Occupé depuis l’invasion allemande en avril 1940, le Danemark collaborait et avait conservé ses propres institutions jusqu’à la fin de l’été 1943. La population juive n’était pas inquiétée et le port de l’étoile jaune ne lui sera jamais imposé.
Cependant, « en septembre, des ordres viennent de Berlin pour résoudre la soi-disant question juive », explique Cecilie Banke, chercheuse à l’Institut danois des Études internationales.
– (AFP/File)
« L’information fuite de l’administration de l’occupant et la population juive est prévenue (…). Elle a pu fuir (…) et les Danois ont pu l’aider », dit-elle.
La résistance mais aussi le tout-venant se mobilise pour que les juifs échappent à la déportation. « C’est l’exception dans l’histoire des Juifs pendant la Seconde Guerre mondiale », résume la femme de Freddy, Silja Vainer.
Plus de 6.500 Juifs, résidant essentiellement à Copenhague, quittent leur logement et se cachent le plus souvent près de la côte au nord de la capitale, avant de fuir par la mer, principalement via Gilleleje et Snekkersten. 197 sont arrêtés pendant leur fuite.
Freddy et sa famille se cachent d’abord dans une maison de Hellebaeck avant de trouver un passeur.
– Cachée dans un orphelinat –
Sur place, un pêcheur n’accepte de ne prendre que cinq des huit membres de la famille. Freddy reste à quai avec sa mère et sa grand-mère, avant de faire lui aussi la traversée.
Le coût moyen d’un passage était, par personne, de 1.000 couronnes, l’équivalent de 2.700 euros actuels.
« Mon grand-père a aussi payé pour d’autres qui n’avaient pas d’argent. Il fallait que tout le monde puisse partir », se souvient le presque octogénaire, ancien médecin.
ERIC SCHWAB (AFP/File)
À l’époque, Silja a trois ans et demi. Le passeur trouvé par des amis de la famille ne fait pas naviguer adultes et enfants ensemble. Elle reste donc cachée quelques jours dans un orphelinat avec son frère et un cousin, tandis que ses parents font la traversée. « Puis un jour, des gens sont venus, ils nous ont fait prendre un bain dans une grande baignoire en bois puis nous sommes partis ».
« Arrivés à la plage, je me souviens des pierres, du bruit de nos pas sur les pierres, puis quelqu’un m’a soulevée et m’a mise dans un canot.
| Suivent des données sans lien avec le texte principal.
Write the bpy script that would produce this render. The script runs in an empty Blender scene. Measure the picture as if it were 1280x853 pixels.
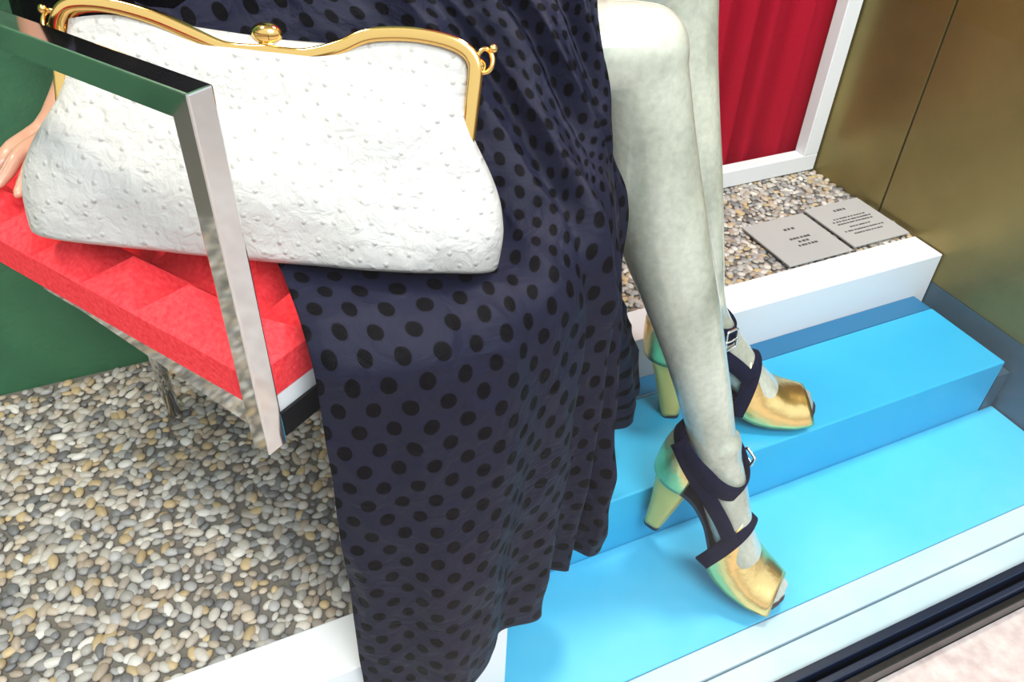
import bpy, bmesh, math, random
import numpy as np
from mathutils import Vector, Matrix, noise
random.seed(7); rng=np.random.default_rng(7)
S=0.75; ZOFF=1.25
scene=bpy.context.scene
col=scene.collection

# ---------------------------------------------------------------- helpers
def new_mat(name, color=(.5,.5,.5), rough=.5, metal=0., spec=.5, coat=0., sheen=0.):
    m=bpy.data.materials.new(name); m.use_nodes=True
    b=m.node_tree.nodes['Principled BSDF']
    b.inputs['Base Color'].default_value=(*color,1); b.inputs['Roughness'].default_value=rough
    b.inputs['Metallic'].default_value=metal; b.inputs['Specular IOR Level'].default_value=spec
    b.inputs['Coat Weight'].default_value=coat; b.inputs['Sheen Weight'].default_value=sheen
    return m
def N(m,t,**kw):
    n=m.node_tree.nodes.new(t)
    for k,v in kw.items(): setattr(n,k,v)
    return n
def L(m,a,b): m.node_tree.links.new(a,b)
def bsdf(m): return m.node_tree.nodes['Principled BSDF']
def noise_color(m,c1,c2,scale,detail=4,lo=.35,hi=.65,coord='Object',dist=0.):
    tc=N(m,'ShaderNodeTexCoord'); nz=N(m,'ShaderNodeTexNoise')
    nz.inputs['Scale'].default_value=scale; nz.inputs['Detail'].default_value=detail; nz.inputs['Distortion'].default_value=dist
    r=N(m,'ShaderNodeValToRGB'); r.color_ramp.elements[0].position=lo; r.color_ramp.elements[1].position=hi
    r.color_ramp.elements[0].color=(*c1,1); r.color_ramp.elements[1].color=(*c2,1)
    L(m,tc.outputs[coord],nz.inputs['Vector']); L(m,nz.outputs['Fac'],r.inputs['Fac']); L(m,r.outputs['Color'],bsdf(m).inputs['Base Color'])
    return tc,nz,r
def noise_bump(m,scale,strength,dist=.002,detail=3):
    tc=N(m,'ShaderNodeTexCoord'); nz=N(m,'ShaderNodeTexNoise'); nz.inputs['Scale'].default_value=scale; nz.inputs['Detail'].default_value=detail
    bp=N(m,'ShaderNodeBump'); bp.inputs['Strength'].default_value=strength; bp.inputs['Distance'].default_value=dist
    L(m,tc.outputs['Object'],nz.inputs['Vector']); L(m,nz.outputs['Fac'],bp.inputs['Height']); L(m,bp.outputs['Normal'],bsdf(m).inputs['Normal'])
    return bp
def empty(name):
    o=bpy.data.objects.new(name,None); o.empty_display_size=.05; col.objects.link(o); return o
def mesh_obj(name,verts,faces,mat=None,parent=None,smooth=False):
    me=bpy.data.meshes.new(name); me.from_pydata([tuple(v) for v in verts],[],faces); me.update()
    bm=bmesh.new(); bm.from_mesh(me); bmesh.ops.recalc_face_normals(bm,faces=bm.faces); bm.to_mesh(me); bm.free()
    o=bpy.data.objects.new(name,me); col.objects.link(o)
    if mat: me.materials.append(mat)
    if parent: o.parent=parent
    if smooth: me.polygons.foreach_set('use_smooth',[True]*len(me.polygons))
    return o
def box_data(a,b):
    x0,y0,z0=a; x1,y1,z1=b
    return [(x0,y0,z0),(x1,y0,z0),(x1,y1,z0),(x0,y1,z0),(x0,y0,z1),(x1,y0,z1),(x1,y1,z1),(x0,y1,z1)],[(0,3,2,1),(4,5,6,7),(0,1,5,4),(1,2,6,5),(2,3,7,6),(3,0,4,7)]
def box(name,a,b,mat,parent=None,bevel=0.):
    o=mesh_obj(name,*box_data(a,b),mat,parent)
    if bevel:
        md=o.modifiers.new('bev','BEVEL'); md.width=bevel; md.segments=2; md.limit_method='ANGLE'
    return o
def merge(parts):
    V=[];F=[]
    for v,f in parts:
        k=len(V); V+=[tuple(p) for p in v]; F+=[tuple(i+k for i in q) for q in f]
    return V,F
def loft(rings,cap=True,closed=True):
    n=len(rings[0]); V=[p for r in rings for p in r]; F=[]
    for i in range(len(rings)-1):
        for j in range(n if closed else n-1):
            k=(j+1)%n; F.append((i*n+j,i*n+k,(i+1)*n+k,(i+1)*n+j))
    if cap and closed:
        F.append(tuple(range(n))[::-1]); F.append(tuple((len(rings)-1)*n+j for j in range(n)))
    return V,F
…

Ils m’ont cachée sous les filets du pêcheur », raconte-t-elle dans son appartement lumineux, entourée de nombreuses photos de famille.
Ils sont ensuite montés dans un chalutier direction la Suède. Sur place, elle retrouve les autres membres de sa famille, à l’exception de ses grand-parents paternels qui avaient refusé de les suivre. Déportés à Theresienstadt comme quelque 500 Juifs danois (dont une cinquantaine qui y mourra), ils reviendront à la fin de la guerre.
– Pas un mot après-guerre –
Dès la fin du mois de septembre, la Suède avait officiellement proposé l’asile aux juifs danois. Elle organise leur accueil.
« Nous n’étions partis avec presque rien, on nous a donnés des vêtements quand nous sommes arrivés en Suède », se souvient-il.
Freddy et sa famille, des tailleurs, s’installent à Borås, ville textile près de la côte ouest. Silja et les siens sont à Vingåker, dans le centre du pays.
De la période, elle a gardé quelques clichés qui montrent une petite fille aux cheveux longs, souriante, jouant avec son frère et les voisins.
Les réfugiés juifs rentrent après la libération du Danemark le 5 mai 1945. Ni Silja ni Freddy ne retrouvent leurs appartements, désormais loués à d’autres familles. Mais ils obtiennent rapidement un nouveau logement.
« La municipalité de Copenhague s’était assurée que toutes les affaires des Juifs qui avaient dû fuir soient conservées en bon état et nous avons tout récupéré », explique l’ancienne institutrice.
Au retour, à l’école juive de Copenhague, les enfants n’évoquent pas leur expérience. « Un de mes camarades avait perdu son père, un frère et une soeur lors de la traversée. Jamais il n’en a parlé », raconte Freddy.
Dans sa famille, pas un mot non plus sur la fuite et la Suède tandis que chez Silja, « on ne pouvait éviter d’en parler ».
« J’ai eu des cauchemars toute ma vie et je dois beaucoup travailler pour ne pas pleurer », sanglote-t-elle encore. « On se sentira toujours réfugiés ».